» WORK REQUIRED: Exactly retype the lines of the material from its first line to the line with "wt.nodes.remove(n)", including both.

» DATA SHOWN:
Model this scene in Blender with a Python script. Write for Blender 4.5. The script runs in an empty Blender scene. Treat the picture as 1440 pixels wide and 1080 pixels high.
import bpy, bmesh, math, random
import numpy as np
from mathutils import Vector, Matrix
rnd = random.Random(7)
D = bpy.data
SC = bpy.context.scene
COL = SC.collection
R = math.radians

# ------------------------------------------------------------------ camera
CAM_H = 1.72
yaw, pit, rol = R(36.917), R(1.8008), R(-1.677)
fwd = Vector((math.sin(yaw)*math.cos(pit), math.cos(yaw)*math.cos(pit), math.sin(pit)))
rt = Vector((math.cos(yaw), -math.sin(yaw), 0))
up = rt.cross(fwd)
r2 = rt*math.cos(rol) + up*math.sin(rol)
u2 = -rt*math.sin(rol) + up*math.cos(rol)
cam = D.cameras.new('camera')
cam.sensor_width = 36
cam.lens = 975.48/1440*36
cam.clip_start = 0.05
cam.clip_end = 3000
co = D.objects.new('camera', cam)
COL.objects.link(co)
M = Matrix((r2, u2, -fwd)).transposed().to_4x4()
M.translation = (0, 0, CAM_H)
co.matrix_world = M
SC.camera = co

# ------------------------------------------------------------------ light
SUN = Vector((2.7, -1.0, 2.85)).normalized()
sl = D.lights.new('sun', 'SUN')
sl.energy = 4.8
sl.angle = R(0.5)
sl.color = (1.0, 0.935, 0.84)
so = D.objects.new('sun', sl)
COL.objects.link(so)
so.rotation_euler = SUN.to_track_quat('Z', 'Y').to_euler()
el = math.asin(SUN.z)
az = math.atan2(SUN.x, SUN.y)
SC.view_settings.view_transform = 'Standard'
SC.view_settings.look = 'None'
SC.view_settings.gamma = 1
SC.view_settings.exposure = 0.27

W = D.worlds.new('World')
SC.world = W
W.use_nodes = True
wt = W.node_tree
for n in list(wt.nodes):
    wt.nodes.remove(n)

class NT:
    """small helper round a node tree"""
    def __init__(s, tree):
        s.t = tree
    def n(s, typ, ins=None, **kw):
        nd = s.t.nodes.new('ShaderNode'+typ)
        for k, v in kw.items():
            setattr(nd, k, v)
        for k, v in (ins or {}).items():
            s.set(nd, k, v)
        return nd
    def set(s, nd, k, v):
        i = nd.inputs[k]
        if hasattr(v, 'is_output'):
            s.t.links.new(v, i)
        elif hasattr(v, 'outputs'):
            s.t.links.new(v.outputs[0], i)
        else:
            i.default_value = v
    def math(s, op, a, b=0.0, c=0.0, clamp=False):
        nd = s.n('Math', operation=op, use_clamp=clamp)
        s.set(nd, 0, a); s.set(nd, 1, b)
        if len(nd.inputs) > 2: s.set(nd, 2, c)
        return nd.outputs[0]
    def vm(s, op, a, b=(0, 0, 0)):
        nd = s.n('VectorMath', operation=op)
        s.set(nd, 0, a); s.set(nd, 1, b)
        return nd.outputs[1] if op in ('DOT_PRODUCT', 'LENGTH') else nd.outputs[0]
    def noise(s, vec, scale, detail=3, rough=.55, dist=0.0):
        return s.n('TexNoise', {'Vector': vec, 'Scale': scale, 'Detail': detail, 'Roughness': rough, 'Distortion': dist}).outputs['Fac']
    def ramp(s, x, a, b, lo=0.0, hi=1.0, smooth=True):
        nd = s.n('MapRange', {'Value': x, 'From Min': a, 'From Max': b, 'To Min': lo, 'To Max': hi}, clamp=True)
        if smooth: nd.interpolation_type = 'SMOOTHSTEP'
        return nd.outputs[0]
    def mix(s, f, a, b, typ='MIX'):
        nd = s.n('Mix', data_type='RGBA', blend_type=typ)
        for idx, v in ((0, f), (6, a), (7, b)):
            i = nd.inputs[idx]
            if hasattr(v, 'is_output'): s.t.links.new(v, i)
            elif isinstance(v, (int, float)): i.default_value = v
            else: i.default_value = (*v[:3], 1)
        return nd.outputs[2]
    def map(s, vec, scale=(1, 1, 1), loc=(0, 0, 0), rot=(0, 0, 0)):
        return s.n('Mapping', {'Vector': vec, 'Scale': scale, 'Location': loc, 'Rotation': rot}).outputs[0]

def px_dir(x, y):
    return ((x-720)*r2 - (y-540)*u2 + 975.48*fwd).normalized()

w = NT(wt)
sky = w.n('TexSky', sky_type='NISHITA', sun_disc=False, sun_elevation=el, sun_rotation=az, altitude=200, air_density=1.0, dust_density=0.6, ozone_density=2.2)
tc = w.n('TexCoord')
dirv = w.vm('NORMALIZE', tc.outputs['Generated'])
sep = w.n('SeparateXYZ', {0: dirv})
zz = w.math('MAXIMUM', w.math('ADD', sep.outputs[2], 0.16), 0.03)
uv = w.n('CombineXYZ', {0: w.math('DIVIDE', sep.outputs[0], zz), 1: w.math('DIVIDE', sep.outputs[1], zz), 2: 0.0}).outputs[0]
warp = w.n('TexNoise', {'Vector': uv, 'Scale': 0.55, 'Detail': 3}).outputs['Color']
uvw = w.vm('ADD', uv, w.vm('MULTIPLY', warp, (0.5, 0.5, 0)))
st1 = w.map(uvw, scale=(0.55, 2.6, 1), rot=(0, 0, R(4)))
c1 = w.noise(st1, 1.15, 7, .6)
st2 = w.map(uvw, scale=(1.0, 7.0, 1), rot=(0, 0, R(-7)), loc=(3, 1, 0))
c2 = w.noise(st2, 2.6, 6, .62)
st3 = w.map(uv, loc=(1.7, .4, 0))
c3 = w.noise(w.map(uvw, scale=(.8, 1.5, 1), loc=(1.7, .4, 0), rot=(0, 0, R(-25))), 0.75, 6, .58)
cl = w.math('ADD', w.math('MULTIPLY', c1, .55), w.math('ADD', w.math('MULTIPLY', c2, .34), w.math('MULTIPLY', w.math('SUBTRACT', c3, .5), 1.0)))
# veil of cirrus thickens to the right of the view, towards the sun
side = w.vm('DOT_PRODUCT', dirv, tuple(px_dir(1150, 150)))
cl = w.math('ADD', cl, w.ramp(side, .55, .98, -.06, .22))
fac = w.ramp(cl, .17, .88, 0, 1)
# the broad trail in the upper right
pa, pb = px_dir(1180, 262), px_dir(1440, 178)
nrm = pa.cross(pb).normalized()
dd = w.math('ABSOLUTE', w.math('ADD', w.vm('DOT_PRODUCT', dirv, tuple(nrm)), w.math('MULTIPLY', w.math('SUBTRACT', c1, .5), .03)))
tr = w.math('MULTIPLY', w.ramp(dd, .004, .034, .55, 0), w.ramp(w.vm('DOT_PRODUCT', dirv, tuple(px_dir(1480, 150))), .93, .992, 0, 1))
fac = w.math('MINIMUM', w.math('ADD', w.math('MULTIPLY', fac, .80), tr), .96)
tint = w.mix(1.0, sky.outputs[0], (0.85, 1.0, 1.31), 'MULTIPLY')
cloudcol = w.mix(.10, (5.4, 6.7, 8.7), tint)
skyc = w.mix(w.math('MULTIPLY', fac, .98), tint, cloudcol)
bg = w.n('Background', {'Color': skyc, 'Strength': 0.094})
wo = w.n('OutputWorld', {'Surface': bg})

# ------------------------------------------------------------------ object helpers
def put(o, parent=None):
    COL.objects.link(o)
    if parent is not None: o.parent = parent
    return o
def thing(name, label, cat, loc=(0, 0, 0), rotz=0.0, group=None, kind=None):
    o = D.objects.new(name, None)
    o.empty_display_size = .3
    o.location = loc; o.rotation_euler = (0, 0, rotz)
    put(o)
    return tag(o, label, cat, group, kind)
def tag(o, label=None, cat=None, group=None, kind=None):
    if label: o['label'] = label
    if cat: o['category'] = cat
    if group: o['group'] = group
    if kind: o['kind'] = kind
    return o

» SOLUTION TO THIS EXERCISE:
Model this scene in Blender with a Python script. Write for Blender 4.5. The script runs in an empty Blender scene. Treat the picture as 1440 pixels wide and 1080 pixels high.
import bpy, bmesh, math, random
import numpy as np
from mathutils import Vector, Matrix
rnd = random.Random(7)
D = bpy.data
SC = bpy.context.scene
COL = SC.collection
R = math.radians

# ------------------------------------------------------------------ camera
CAM_H = 1.72
yaw, pit, rol = R(36.917), R(1.8008), R(-1.677)
fwd = Vector((math.sin(yaw)*math.cos(pit), math.cos(yaw)*math.cos(pit), math.sin(pit)))
rt = Vector((math.cos(yaw), -math.sin(yaw), 0))
up = rt.cross(fwd)
r2 = rt*math.cos(rol) + up*math.sin(rol)
u2 = -rt*math.sin(rol) + up*math.cos(rol)
cam = D.cameras.new('camera')
cam.sensor_width = 36
cam.lens = 975.48/1440*36
cam.clip_start = 0.05
cam.clip_end = 3000
co = D.objects.new('camera', cam)
COL.objects.link(co)
M = Matrix((r2, u2, -fwd)).transposed().to_4x4()
M.translation = (0, 0, CAM_H)
co.matrix_world = M
SC.camera = co

# ------------------------------------------------------------------ light
SUN = Vector((2.7, -1.0, 2.85)).normalized()
sl = D.lights.new('sun', 'SUN')
sl.energy = 4.8
sl.angle = R(0.5)
sl.color = (1.0, 0.935, 0.84)
so = D.objects.new('sun', sl)
COL.objects.link(so)
so.rotation_euler = SUN.to_track_quat('Z', 'Y').to_euler()
el = math.asin(SUN.z)
az = math.atan2(SUN.x, SUN.y)
SC.view_settings.view_transform = 'Standard'
SC.view_settings.look = 'None'
SC.view_settings.gamma = 1
SC.view_settings.exposure = 0.27

W = D.worlds.new('World')
SC.world = W
W.use_nodes = True
wt = W.node_tree
for n in list(wt.nodes):
    wt.nodes.remove(n)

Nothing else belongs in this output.